**WHAT IS BEING ASKED**
Pull each line holding "Python" out of the entries below.

Source records
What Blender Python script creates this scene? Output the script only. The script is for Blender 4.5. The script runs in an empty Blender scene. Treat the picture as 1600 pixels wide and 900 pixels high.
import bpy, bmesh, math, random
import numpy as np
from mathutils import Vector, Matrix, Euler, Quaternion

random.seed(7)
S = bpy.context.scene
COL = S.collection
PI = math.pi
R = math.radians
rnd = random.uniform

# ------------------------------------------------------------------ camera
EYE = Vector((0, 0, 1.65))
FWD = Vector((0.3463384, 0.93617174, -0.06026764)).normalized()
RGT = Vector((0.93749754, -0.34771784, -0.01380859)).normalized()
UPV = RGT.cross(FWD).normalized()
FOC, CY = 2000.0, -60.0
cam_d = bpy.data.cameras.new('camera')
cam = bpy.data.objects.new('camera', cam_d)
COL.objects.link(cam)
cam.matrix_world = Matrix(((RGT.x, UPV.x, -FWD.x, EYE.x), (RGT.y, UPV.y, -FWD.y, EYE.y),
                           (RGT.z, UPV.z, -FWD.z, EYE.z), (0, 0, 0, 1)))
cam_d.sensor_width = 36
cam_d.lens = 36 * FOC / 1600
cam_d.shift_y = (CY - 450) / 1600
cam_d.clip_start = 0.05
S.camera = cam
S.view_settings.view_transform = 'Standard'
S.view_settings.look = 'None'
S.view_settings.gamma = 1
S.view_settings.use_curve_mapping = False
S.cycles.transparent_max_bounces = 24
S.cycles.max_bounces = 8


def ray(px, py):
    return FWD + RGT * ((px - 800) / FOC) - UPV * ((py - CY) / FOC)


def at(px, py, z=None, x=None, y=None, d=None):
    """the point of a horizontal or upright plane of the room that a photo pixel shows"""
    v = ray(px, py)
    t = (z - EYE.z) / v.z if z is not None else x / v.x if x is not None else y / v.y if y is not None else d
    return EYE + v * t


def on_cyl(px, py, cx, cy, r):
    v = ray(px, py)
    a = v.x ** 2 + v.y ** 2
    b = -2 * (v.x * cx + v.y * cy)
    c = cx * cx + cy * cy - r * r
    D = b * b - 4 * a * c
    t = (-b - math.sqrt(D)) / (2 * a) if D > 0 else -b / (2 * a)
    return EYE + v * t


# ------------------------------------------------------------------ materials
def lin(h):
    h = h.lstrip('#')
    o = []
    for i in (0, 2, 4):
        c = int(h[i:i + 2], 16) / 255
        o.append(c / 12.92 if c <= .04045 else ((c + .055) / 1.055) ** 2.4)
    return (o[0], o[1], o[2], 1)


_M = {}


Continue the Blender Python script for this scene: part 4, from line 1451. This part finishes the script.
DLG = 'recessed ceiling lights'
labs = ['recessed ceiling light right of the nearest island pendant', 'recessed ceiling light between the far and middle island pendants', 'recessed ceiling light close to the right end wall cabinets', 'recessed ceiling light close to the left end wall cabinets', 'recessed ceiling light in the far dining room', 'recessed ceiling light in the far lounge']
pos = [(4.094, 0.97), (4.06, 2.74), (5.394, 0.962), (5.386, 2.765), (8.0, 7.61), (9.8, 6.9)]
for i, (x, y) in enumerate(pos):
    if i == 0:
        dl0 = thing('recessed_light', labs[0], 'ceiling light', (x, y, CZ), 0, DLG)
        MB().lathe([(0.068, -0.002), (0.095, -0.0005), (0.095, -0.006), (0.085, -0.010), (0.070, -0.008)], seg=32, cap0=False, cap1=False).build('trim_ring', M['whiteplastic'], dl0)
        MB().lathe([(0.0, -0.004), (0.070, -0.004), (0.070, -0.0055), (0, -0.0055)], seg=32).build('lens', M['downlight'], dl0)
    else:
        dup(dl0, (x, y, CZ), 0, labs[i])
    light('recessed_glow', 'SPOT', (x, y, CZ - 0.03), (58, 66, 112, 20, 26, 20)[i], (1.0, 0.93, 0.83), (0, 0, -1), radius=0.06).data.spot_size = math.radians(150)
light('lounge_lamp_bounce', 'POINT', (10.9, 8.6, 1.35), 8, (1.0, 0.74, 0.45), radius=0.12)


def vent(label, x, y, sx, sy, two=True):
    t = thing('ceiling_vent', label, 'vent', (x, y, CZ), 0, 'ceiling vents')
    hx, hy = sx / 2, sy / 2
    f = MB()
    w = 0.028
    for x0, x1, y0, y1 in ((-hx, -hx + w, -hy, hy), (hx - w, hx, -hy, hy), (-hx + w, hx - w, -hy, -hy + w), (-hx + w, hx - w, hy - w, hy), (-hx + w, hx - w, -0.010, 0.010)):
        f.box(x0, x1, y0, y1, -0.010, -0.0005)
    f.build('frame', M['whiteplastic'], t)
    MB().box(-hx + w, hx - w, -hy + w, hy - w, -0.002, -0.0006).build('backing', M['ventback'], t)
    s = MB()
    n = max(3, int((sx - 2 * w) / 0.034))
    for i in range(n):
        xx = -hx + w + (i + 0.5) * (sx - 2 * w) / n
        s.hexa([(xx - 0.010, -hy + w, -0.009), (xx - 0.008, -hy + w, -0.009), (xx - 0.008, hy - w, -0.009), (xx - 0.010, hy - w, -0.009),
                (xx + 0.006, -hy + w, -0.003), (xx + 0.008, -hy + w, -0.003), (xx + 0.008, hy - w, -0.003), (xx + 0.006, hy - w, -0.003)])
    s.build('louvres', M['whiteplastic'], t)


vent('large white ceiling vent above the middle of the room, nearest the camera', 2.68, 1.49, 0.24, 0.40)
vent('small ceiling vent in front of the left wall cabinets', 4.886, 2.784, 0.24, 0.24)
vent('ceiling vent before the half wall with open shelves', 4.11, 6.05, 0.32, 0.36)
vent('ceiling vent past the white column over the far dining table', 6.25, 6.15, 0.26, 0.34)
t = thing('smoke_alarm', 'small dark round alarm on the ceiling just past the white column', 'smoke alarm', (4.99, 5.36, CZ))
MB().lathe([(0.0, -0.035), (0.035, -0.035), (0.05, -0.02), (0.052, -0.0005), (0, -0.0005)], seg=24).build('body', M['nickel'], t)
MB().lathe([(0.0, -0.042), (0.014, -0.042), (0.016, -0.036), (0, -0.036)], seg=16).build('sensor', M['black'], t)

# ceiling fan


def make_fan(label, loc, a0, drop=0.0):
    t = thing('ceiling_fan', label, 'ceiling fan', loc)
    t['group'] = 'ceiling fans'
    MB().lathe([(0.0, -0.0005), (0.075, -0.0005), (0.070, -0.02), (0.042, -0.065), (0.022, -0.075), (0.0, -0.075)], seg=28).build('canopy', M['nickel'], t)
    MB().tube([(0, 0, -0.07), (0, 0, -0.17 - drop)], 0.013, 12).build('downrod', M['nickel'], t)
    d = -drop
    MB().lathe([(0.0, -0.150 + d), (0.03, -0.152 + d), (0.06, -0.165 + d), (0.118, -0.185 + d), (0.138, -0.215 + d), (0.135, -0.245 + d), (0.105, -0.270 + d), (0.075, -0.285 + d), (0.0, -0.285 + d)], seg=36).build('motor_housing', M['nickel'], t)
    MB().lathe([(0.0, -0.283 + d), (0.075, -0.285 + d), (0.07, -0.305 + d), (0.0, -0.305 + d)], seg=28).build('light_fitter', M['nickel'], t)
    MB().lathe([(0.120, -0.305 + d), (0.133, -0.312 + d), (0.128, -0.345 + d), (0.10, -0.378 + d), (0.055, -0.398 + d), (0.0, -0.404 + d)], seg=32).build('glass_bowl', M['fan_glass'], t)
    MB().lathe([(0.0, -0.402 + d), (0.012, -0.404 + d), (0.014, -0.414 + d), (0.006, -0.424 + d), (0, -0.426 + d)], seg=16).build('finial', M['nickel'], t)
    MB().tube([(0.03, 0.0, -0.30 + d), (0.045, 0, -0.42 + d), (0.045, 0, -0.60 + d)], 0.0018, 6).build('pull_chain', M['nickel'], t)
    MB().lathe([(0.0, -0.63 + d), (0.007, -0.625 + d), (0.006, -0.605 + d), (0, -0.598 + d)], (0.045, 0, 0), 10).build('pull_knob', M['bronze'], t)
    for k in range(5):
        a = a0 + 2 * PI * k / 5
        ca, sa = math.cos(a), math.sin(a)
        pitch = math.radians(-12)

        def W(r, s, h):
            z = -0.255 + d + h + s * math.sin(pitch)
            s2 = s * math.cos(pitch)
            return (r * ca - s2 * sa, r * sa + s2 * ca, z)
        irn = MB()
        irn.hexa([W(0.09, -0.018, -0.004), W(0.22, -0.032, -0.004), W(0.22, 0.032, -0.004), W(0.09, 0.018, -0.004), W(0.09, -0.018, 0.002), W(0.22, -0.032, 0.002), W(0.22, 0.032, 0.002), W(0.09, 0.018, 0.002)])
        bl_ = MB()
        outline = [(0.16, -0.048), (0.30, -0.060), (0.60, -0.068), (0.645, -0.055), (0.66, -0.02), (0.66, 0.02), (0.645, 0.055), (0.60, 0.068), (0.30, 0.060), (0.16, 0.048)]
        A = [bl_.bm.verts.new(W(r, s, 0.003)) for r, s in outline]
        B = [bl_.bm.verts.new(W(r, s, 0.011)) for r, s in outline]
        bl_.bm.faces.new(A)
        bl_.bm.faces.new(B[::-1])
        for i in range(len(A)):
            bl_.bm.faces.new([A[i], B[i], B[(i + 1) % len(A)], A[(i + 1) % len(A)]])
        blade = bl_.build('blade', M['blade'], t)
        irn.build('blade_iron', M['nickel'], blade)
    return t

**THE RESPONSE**
What Blender Python script creates this scene? Output the script only. The script is for Blender 4.5. The script runs in an empty Blender scene. Treat the picture as 1600 pixels wide and 900 pixels high.
Continue the Blender Python script for this scene: part 4, from line 1451. This part finishes the script.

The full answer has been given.